== TASK REQUIREMENTS ==
Find the number of lines containing the string "from" in the data. Answer with the number by itself.

== DATASET CONTENT ==
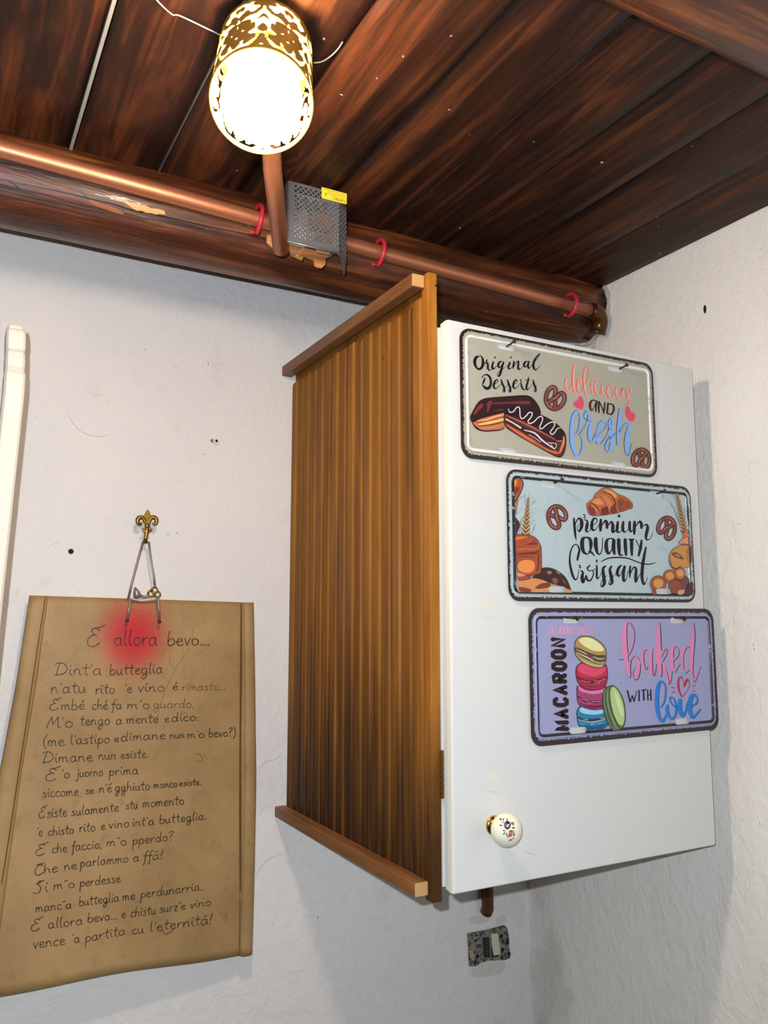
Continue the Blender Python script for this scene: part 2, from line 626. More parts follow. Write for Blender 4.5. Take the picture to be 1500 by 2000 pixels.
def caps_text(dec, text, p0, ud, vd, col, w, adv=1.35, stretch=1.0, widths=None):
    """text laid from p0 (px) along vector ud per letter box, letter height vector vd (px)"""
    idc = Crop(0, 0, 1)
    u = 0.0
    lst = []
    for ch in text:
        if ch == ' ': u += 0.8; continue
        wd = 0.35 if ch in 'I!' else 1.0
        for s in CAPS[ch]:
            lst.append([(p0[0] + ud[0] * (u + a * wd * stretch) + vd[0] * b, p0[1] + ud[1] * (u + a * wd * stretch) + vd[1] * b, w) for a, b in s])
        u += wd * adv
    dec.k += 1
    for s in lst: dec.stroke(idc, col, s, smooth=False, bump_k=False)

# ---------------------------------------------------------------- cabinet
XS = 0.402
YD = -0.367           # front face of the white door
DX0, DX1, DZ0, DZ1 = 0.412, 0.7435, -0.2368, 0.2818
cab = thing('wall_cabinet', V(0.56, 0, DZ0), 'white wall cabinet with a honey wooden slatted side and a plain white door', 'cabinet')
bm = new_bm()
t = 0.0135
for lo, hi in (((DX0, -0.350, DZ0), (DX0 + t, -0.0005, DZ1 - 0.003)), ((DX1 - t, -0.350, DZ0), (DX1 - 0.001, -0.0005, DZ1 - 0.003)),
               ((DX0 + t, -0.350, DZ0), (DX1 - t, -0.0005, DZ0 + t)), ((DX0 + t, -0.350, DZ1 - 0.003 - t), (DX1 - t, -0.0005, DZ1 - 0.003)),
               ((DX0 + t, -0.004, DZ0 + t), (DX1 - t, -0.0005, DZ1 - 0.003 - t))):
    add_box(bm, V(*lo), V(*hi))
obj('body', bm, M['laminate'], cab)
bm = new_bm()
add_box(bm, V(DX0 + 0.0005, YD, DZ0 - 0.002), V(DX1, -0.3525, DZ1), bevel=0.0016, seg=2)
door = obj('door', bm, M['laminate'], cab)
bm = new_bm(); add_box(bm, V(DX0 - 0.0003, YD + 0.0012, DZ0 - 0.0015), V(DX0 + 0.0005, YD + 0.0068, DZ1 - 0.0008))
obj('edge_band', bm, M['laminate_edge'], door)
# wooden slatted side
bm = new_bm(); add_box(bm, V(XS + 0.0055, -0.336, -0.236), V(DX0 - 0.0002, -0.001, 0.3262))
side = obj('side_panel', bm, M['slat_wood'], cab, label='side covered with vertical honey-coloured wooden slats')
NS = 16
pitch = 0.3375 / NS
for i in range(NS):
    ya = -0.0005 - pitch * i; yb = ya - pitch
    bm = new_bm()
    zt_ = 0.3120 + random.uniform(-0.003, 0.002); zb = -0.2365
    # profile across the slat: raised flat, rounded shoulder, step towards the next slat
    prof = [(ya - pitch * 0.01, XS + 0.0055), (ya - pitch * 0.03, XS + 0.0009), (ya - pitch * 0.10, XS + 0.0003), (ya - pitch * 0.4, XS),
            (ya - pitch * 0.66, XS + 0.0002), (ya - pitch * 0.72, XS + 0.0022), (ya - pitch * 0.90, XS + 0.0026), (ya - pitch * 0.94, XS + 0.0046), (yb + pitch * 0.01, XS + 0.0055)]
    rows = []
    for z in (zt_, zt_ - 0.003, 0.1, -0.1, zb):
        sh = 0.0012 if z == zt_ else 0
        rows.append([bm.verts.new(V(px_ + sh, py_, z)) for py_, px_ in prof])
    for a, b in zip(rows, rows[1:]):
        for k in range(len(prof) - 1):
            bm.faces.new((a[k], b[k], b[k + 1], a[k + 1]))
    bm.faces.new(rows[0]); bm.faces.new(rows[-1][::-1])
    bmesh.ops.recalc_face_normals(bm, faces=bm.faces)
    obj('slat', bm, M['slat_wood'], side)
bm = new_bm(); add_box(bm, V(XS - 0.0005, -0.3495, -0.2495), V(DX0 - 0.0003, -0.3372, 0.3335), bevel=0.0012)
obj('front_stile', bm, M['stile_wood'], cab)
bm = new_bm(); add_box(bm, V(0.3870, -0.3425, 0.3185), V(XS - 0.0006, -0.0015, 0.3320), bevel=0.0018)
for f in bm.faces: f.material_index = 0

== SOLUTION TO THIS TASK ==
2